STATED EXERCISE ->
All of the data should be output character for character, except the pictures.

COLLECTED DATA ->
|---|

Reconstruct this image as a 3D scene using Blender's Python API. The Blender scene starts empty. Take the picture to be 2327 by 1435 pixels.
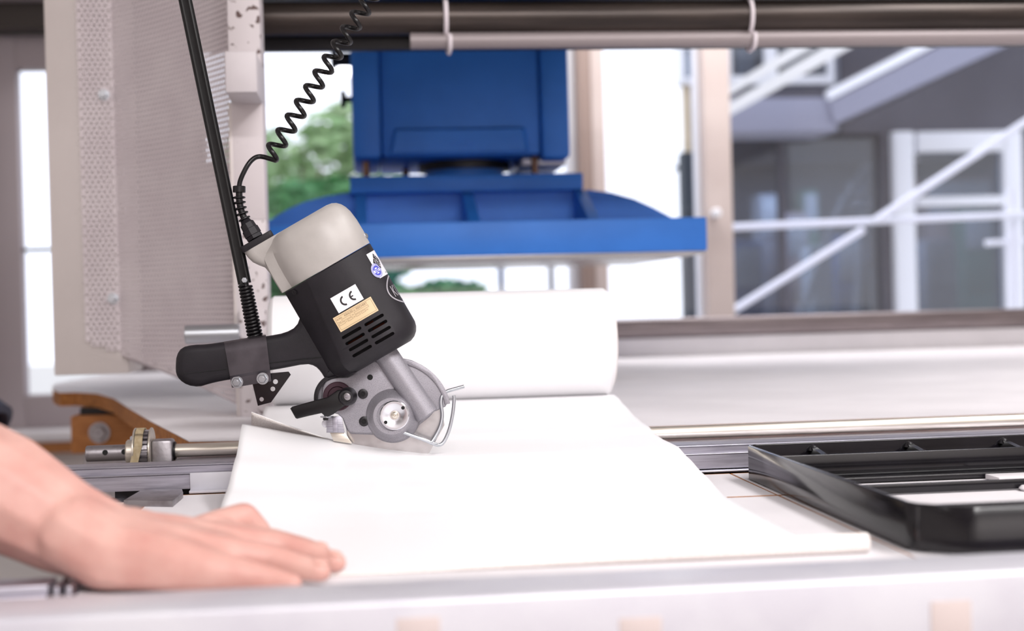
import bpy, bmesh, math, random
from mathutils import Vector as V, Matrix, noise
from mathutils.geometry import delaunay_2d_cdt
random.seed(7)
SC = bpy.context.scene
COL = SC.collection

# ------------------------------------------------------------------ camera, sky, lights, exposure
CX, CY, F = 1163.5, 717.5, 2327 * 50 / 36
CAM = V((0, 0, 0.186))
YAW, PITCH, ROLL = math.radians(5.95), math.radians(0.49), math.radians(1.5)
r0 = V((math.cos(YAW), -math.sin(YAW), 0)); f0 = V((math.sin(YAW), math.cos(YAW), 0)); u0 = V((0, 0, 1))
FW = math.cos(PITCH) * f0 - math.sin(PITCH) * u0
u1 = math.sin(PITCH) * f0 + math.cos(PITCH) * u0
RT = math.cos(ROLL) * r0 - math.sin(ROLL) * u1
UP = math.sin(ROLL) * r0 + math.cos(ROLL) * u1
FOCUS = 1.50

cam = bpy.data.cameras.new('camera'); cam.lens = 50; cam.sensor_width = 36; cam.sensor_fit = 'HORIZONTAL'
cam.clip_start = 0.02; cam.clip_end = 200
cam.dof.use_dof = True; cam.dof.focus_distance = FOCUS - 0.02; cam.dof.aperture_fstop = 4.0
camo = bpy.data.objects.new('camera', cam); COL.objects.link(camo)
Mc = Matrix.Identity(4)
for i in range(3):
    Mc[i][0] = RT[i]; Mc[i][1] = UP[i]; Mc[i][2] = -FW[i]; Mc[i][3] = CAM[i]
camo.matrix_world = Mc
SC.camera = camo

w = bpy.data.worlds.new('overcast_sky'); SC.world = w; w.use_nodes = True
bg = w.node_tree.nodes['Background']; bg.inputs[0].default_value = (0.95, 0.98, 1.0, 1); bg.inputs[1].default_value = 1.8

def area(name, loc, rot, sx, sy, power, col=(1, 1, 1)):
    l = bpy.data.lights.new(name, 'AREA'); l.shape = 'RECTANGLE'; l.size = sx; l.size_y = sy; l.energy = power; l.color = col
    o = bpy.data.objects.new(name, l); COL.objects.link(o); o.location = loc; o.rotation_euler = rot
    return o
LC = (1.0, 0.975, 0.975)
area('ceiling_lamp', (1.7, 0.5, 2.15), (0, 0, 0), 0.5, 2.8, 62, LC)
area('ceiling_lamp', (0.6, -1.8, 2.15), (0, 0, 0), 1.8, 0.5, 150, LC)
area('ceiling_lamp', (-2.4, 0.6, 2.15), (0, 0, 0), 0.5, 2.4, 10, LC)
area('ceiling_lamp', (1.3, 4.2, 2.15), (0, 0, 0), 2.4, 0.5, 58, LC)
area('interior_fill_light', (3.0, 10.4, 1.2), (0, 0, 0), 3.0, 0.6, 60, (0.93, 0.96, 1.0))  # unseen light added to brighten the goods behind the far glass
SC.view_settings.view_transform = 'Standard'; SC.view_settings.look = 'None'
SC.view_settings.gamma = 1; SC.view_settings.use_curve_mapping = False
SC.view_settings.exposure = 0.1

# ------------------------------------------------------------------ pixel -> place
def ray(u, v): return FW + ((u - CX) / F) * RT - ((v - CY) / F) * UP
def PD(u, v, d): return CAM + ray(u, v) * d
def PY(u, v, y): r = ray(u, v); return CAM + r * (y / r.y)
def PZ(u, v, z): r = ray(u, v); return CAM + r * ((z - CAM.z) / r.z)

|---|

REPLY ->
Reconstruct this image as a 3D scene using Blender's Python API. The Blender scene starts empty. Take the picture to be 2327 by 1435 pixels.
import bpy, bmesh, math, random
from mathutils import Vector as V, Matrix, noise
from mathutils.geometry import delaunay_2d_cdt
random.seed(7)
SC = bpy.context.scene
COL = SC.collection

# ------------------------------------------------------------------ camera, sky, lights, exposure
CX, CY, F = 1163.5, 717.5, 2327 * 50 / 36
CAM = V((0, 0, 0.186))
YAW, PITCH, ROLL = math.radians(5.95), math.radians(0.49), math.radians(1.5)
r0 = V((math.cos(YAW), -math.sin(YAW), 0)); f0 = V((math.sin(YAW), math.cos(YAW), 0)); u0 = V((0, 0, 1))
FW = math.cos(PITCH) * f0 - math.sin(PITCH) * u0
u1 = math.sin(PITCH) * f0 + math.cos(PITCH) * u0
RT = math.cos(ROLL) * r0 - math.sin(ROLL) * u1
UP = math.sin(ROLL) * r0 + math.cos(ROLL) * u1
FOCUS = 1.50

cam = bpy.data.cameras.new('camera'); cam.lens = 50; cam.sensor_width = 36; cam.sensor_fit = 'HORIZONTAL'
cam.clip_start = 0.02; cam.clip_end = 200
cam.dof.use_dof = True; cam.dof.focus_distance = FOCUS - 0.02; cam.dof.aperture_fstop = 4.0
camo = bpy.data.objects.new('camera', cam); COL.objects.link(camo)
Mc = Matrix.Identity(4)
for i in range(3):
    Mc[i][0] = RT[i]; Mc[i][1] = UP[i]; Mc[i][2] = -FW[i]; Mc[i][3] = CAM[i]
camo.matrix_world = Mc
SC.camera = camo

w = bpy.data.worlds.new('overcast_sky'); SC.world = w; w.use_nodes = True
bg = w.node_tree.nodes['Background']; bg.inputs[0].default_value = (0.95, 0.98, 1.0, 1); bg.inputs[1].default_value = 1.8

def area(name, loc, rot, sx, sy, power, col=(1, 1, 1)):
    l = bpy.data.lights.new(name, 'AREA'); l.shape = 'RECTANGLE'; l.size = sx; l.size_y = sy; l.energy = power; l.color = col
    o = bpy.data.objects.new(name, l); COL.objects.link(o); o.location = loc; o.rotation_euler = rot
    return o
LC = (1.0, 0.975, 0.975)
area('ceiling_lamp', (1.7, 0.5, 2.15), (0, 0, 0), 0.5, 2.8, 62, LC)
area('ceiling_lamp', (0.6, -1.8, 2.15), (0, 0, 0), 1.8, 0.5, 150, LC)
area('ceiling_lamp', (-2.4, 0.6, 2.15), (0, 0, 0), 0.5, 2.4, 10, LC)
area('ceiling_lamp', (1.3, 4.2, 2.15), (0, 0, 0), 2.4, 0.5, 58, LC)
area('interior_fill_light', (3.0, 10.4, 1.2), (0, 0, 0), 3.0, 0.6, 60, (0.93, 0.96, 1.0))  # unseen light added to brighten the goods behind the far glass
SC.view_settings.view_transform = 'Standard'; SC.view_settings.look = 'None'
SC.view_settings.gamma = 1; SC.view_settings.use_curve_mapping = False
SC.view_settings.exposure = 0.1

# ------------------------------------------------------------------ pixel -> place
def ray(u, v): return FW + ((u - CX) / F) * RT - ((v - CY) / F) * UP
def PD(u, v, d): return CAM + ray(u, v) * d
def PY(u, v, y): r = ray(u, v); return CAM + r * (y / r.y)
def PZ(u, v, z): r = ray(u, v); return CAM + r * ((z - CAM.z) / r.z)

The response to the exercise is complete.